If Kelly’s fate comes down to a plea for clemency, his chances for escaping lethal injection are slim to none. Last summer, when the 9th Circuit issued an 11th-hour stay for convicted rapist-murderer Thomas M. Thompson on procedural grounds, Wilson and Lungren were furious. The governor accused the court of "flouting" the Antiterrorism and Effective Death Penalty Act, while the attorney general/future gubernatorial candidate called the stay "manipulative proceduralism." UC Berkeley’s Zimring says Thompson’s reprieve dramatically increases the likelihood that Kelly will be executed. "There are a lot of people in the Attorney General’s Office saying their rosaries that this is going to give them an execution," Zimring says. "Because the scorecard lately is bare."
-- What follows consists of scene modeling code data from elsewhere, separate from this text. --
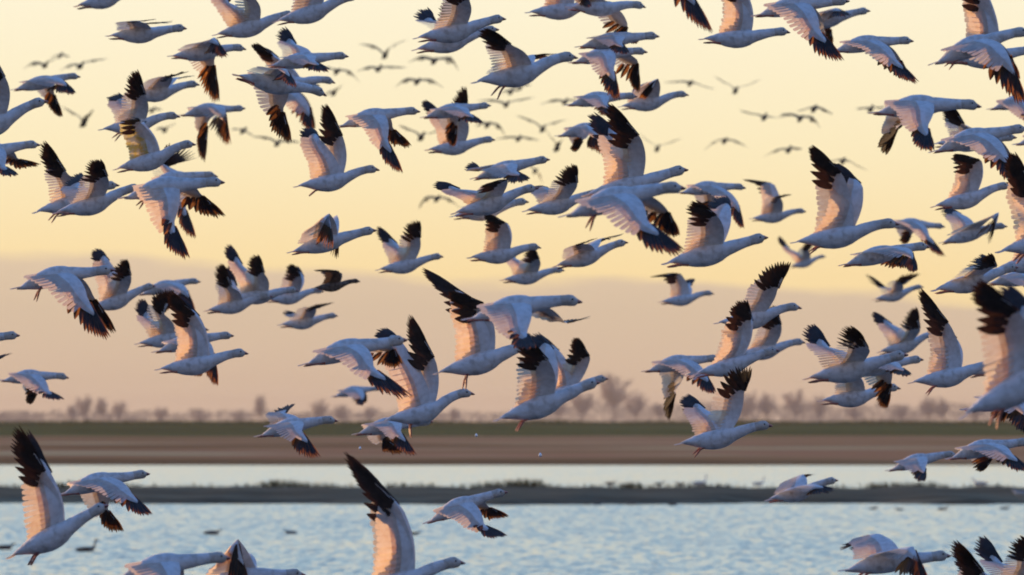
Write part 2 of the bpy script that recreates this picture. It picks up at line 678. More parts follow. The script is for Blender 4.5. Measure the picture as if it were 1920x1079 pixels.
# the strip beyond the mud bar is sheltered and calmer
calm = mth(t, 'MULTIPLY_ADD', so.outputs[1], -1 / 160, 420 / 160, clamp=True)
amp = mth(t, 'MULTIPLY_ADD', calm, .085, .075)
gx = mth(t, 'MULTIPLY', mth(t, 'SUBTRACT', sp.outputs[0], .5), .35)
gy = mth(t, 'ADD', mth(t, 'MULTIPLY', mth(t, 'SUBTRACT', sp.outputs[1], .5), 3.4), mth(t, 'MULTIPLY', mth(t, 'SUBTRACT', n2.outputs[0], .5), .5))
gy = mth(t, 'MULTIPLY', mth(t, 'MAXIMUM', mth(t, 'ADD', gy, .42), .03), mth(t, 'MULTIPLY', amp, -1))
cb = t.nodes.new('ShaderNodeCombineXYZ')
t.links.new(gx, cb.inputs[0])
t.links.new(gy, cb.inputs[1])
cb.inputs[2].default_value = 1
vn = t.nodes.new('ShaderNodeVectorMath')
vn.operation = 'NORMALIZE'
t.links.new(cb.outputs[0], vn.inputs[0])
p = t.nodes.new('ShaderNodeBsdfPrincipled')
p.inputs['Base Color'].default_value = (.05, .09, .11, 1)
p.inputs['Roughness'].default_value = .12
p.inputs['IOR'].default_value = 1.33
t.links.new(vn.outputs[0], p.inputs['Normal'])
t.links.new(p.outputs[0], out.inputs[0])

M['ground'] = solid('dry_marsh_earth', [(.36, (.30, .13, .05)), (.48, (.52, .25, .10)), (.56, (.60, .24, .11)), (.66, (.72, .50, .22))], scale=1.0, rough=.95, spec=0, mscale=(.012, .010, .05))
M['mud'] = solid('wet_dark_mud', [(.36, (.075, .068, .045)), (.5, (.13, .12, .08)), (.64, (.24, .21, .13))], scale=1.0, rough=1, spec=0, mscale=(.12, .5, .5))
M['grassbank'] = solid('green_levee_turf', [(.35, (.036, .055, .012)), (.5, (.06, .10, .018)), (.66, (.12, .135, .035))], scale=1.0, rough=.95, spec=0, mscale=(.012, .06, .2))
M['reed'] = solid('dark_green_sedge', [(.3, (.02, .03, .012)), (.6, (.045, .055, .02)), (.8, (.09, .08, .04))], scale=1.0, rough=.9, spec=0)
M['bark'] = solid('bare_tree_bark', [(.3, (.26, .19, .15)), (.7, (.40, .30, .24))], scale=2.0, rough=.95, spec=.1)
M['twig'] = solid('fine_reddish_twigs', [(.3, (.40, .29, .22)), (.7, (.58, .44, .35))], scale=.6, rough=.95, spec=.1)

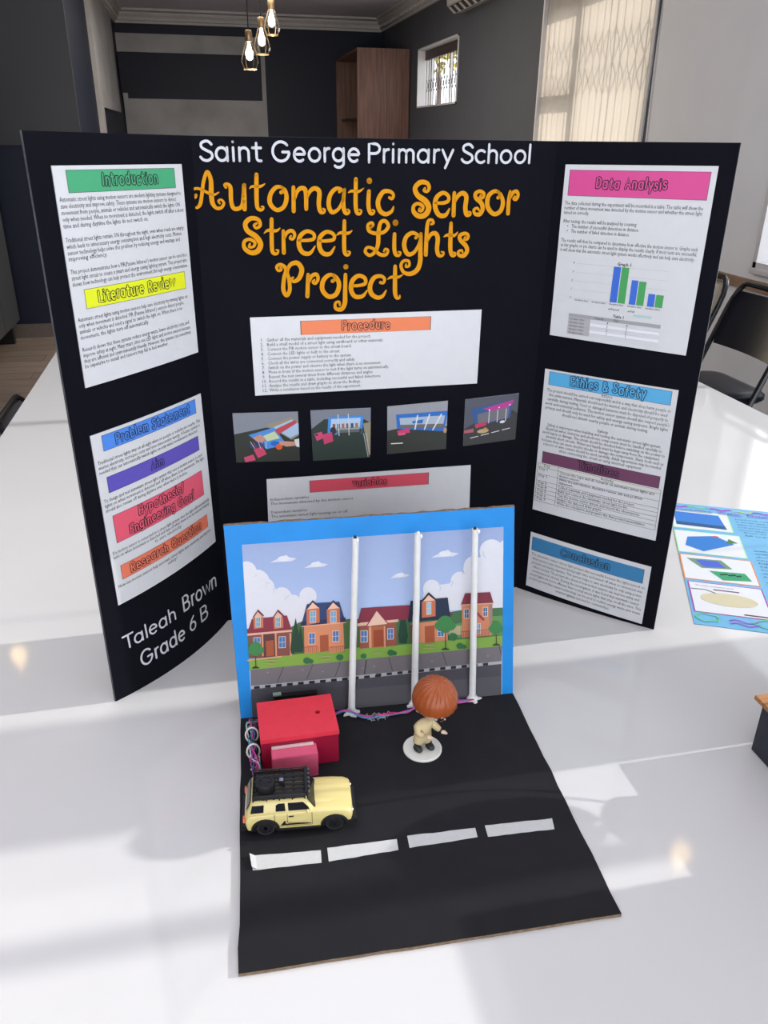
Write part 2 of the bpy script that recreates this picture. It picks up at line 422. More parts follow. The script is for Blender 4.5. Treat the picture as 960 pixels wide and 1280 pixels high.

All four executions that have occurred in California since the death penalty was reinstated in 1978 have taken place during Wilson’s watch. Three of the condemned men sought clemency, and all were denied. Kurt Schlichter, one of Kelly’s former attorneys, observes, "If this were Texas, it might be easier to get him off, because no one has to prove anything. No one is going to say Governor Bush is soft on crime because he let a crazy guy rot in prison for the rest of his life instead of sending him to the chair."

And although a Field Poll conducted last year found that 71 percent of Californians oppose execution of the mentally retarded (let alone someone who is insane), that is not likely to sway the governor. "The reservations Californians have about the particular ethics of executing a crazy person will not stand in the way," Zimring says. "The week after you do it, the only thing that is important is that you executed someone. It’s not a political loser for those who are pushing it." In fact, Wilson’s office has already contacted the victims’ families, laying the groundwork for execution number five. "They wanted to know if the governor should intervene," says Diana Pogue, Danny Osentowski’s mom. "I said no. Absolutely not. If he’s crazy now, that’s not our fault. If he did it, he should pay."

Whatever the outcome, it will hinge in large part on the judge and jury’s interpretation of the 1986 Ford vs. Wainwright decision. In delivering the opinion of the Supreme Court on that case, Justice Thurgood Marshall made it clear that executing the insane is cruel, unusual and unacceptable "whether the aim is to protect the condemned from fear and pain without comfort of understanding, or to protect the dignity of society itself from the barbarity of exacting mindless vengeance."